It’s funny how something as small as lunch can draw a line in the sand between two jobs.
After a month of interviews and applications, I started a new position at a new company two weeks ago. On paper alone it looked like the best opportunity I’ve been offered since I graduated three years ago, and certainly since I’ve come to New York: salary and benefits, aka the Holy Grail.
(Health insurance never really bothered me until this past summer when a couple of tests at the doc’s cost me almost $2000. It wasn’t available to me at my job at the time and sadly my wages didn’t allow for yet another monthly expense. And I figured I didn’t really need it and could get by on over-the-counter meds if I happened to get sick. How wrong I was… But that’s beside the point.)
Within hours of being shown to my new desk, this job had trumped everything that came before, and while a brand new iMac sweetened the already-sweet deal, this isn’t based on money alone: the publishers, advertising execs, and various editors all came over and introduced themselves, actually taking the time to ask me about myself and explain their positions as opposed to the limp handshake and fake smile I was used to. On day two, my new bosses took me out to lunch at Gemma’s.

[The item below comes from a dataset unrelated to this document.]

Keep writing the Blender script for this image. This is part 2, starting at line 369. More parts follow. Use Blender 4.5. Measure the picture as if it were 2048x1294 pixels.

Less than a week later the owner stopped by and treated the whole office to lunch at Peels.
This might seem like a tiny, insignificant thing but the last boss to buy me anything more than a coffee was Mika, from my first internship in the city, who brought her other intern and I to Chinatown for dumplings one day.
(I’ve been here since Feb ’09 and have interned/worked at three magazines since Mika. You do the math.)
Obviously I don’t expect everyone to feed their interns (Mika ran her t-shirt business from home) or employees but when you work closely with someone for a long time, I think it’s nice to show your appreciation for all that they do, be it coffee or a meal. It’s such a small gesture yet can mean so much.